Prediction of Propeller Performance in Icing Conditions using Vortex Theory
Greg Busch and Michael Bragg
University of Illinois, Urbana, Illinois, 61801
and
Andy Broeren
NASA Glenn Research Center, Cleveland, Ohio 44135
ABSTRACT
A vortex theory propeller code was developed and validated using experimental data
from a previous full-scale propeller test to analyze propeller performance in icing conditions.
The code used propeller geometry and blade section aerodynamic performance data as
inputs to compute propeller thrust and power coefficients. After initial validation, the code
was applied to a different propeller for which clean and iced thrust data were recently
acquired in the McKinley Climatic Laboratory. During the McKinley test, ice accretions
were documented, allowing iced blade-section aerodynamic performance data to be obtained
experimentally in the University of Illinois 15” x 15” wind tunnel by using ice simulations.
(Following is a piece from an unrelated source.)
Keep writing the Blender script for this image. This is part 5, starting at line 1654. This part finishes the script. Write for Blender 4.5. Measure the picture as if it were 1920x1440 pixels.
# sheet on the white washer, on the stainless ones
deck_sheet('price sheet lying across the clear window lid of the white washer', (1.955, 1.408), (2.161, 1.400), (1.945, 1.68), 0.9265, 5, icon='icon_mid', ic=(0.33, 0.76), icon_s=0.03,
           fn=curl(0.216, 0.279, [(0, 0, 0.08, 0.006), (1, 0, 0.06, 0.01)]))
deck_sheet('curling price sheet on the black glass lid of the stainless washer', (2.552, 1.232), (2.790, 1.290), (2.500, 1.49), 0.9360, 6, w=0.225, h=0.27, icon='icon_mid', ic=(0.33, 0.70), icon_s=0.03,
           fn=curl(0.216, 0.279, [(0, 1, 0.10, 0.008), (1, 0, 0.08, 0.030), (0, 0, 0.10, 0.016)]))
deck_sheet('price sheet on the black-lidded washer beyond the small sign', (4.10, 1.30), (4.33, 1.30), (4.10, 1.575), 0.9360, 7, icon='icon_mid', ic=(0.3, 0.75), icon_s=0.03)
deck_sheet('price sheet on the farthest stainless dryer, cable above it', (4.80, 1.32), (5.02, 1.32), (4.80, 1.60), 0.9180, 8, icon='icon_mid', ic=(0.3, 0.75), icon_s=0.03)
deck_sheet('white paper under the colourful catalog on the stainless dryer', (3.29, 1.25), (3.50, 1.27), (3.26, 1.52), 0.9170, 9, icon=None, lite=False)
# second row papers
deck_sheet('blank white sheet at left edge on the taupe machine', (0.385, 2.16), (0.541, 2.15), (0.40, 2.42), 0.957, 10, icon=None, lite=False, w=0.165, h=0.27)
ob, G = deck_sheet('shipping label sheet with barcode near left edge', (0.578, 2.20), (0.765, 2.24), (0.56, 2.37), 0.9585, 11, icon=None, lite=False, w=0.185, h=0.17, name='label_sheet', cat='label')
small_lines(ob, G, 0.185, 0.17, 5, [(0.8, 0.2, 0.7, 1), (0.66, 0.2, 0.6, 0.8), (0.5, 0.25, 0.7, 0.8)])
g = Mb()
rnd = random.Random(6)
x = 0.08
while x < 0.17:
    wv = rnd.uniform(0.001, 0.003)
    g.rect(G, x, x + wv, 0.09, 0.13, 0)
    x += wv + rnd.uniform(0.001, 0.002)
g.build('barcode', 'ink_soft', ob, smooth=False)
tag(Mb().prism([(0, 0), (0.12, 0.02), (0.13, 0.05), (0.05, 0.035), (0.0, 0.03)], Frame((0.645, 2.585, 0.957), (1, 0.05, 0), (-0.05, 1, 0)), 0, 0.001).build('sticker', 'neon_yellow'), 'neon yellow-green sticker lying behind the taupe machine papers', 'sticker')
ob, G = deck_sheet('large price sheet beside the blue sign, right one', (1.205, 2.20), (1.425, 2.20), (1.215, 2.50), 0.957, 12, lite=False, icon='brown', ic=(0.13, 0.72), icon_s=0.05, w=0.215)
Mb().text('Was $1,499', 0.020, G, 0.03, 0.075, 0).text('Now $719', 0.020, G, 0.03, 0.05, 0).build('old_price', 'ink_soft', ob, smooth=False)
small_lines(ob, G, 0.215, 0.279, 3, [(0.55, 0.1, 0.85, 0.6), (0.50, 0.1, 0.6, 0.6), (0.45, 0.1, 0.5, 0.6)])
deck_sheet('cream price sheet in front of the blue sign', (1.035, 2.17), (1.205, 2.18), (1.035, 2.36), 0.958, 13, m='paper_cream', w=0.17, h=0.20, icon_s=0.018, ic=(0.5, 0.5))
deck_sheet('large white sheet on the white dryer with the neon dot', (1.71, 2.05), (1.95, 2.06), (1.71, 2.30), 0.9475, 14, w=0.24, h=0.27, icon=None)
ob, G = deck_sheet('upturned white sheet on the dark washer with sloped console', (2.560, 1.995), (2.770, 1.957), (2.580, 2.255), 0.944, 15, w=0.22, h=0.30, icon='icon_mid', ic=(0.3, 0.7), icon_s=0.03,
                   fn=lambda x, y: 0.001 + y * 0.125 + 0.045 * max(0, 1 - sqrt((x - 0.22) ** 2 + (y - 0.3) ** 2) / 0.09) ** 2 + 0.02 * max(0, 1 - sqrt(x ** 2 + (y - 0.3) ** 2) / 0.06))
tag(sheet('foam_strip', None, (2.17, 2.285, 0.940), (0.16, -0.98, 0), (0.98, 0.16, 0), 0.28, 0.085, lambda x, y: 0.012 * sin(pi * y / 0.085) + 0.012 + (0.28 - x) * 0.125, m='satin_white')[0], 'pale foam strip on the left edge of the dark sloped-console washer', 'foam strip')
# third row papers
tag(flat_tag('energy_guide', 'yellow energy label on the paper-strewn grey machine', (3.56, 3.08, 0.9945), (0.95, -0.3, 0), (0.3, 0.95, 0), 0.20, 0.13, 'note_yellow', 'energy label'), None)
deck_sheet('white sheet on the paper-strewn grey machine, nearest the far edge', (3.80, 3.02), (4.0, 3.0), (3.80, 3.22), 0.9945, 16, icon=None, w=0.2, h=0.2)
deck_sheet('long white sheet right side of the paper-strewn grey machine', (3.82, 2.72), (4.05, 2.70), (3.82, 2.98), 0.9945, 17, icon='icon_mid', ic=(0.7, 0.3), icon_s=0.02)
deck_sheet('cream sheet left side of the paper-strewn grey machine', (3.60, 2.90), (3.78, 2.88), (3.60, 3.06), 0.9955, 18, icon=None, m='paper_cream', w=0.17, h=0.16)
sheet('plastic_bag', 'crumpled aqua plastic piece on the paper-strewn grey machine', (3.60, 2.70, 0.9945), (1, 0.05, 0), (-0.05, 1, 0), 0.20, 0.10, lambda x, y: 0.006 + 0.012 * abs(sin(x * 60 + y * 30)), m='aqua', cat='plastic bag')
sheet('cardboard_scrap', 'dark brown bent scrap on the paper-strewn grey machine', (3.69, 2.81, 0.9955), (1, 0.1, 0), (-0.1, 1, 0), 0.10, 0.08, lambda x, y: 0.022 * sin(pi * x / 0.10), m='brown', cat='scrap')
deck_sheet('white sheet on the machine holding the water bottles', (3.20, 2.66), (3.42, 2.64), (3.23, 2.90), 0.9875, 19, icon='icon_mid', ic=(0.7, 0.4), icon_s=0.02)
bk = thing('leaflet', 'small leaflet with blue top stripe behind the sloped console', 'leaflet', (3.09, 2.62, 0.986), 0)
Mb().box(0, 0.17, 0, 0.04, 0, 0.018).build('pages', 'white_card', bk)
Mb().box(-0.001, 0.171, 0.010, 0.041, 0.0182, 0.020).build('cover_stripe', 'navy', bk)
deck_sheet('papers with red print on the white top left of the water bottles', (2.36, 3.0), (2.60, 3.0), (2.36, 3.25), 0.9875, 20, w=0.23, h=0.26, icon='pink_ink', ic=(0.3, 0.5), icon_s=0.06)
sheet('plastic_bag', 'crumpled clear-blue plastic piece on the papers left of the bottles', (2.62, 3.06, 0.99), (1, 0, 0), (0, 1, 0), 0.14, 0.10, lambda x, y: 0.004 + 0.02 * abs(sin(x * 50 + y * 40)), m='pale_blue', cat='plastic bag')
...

These blade-section performance data are discussed in detail in this paper. Using these data,
the propeller code predicted thrust and efficiency reductions and changes in required power
comparable to those measured in the McKinley test for Appendix C icing conditions. Ice
shedding was found to be significant for SLD icing conditions and it is recommended that a
shedding model be developed and implemented in the propeller performance code to more
accurately predict performance degradation in such conditions.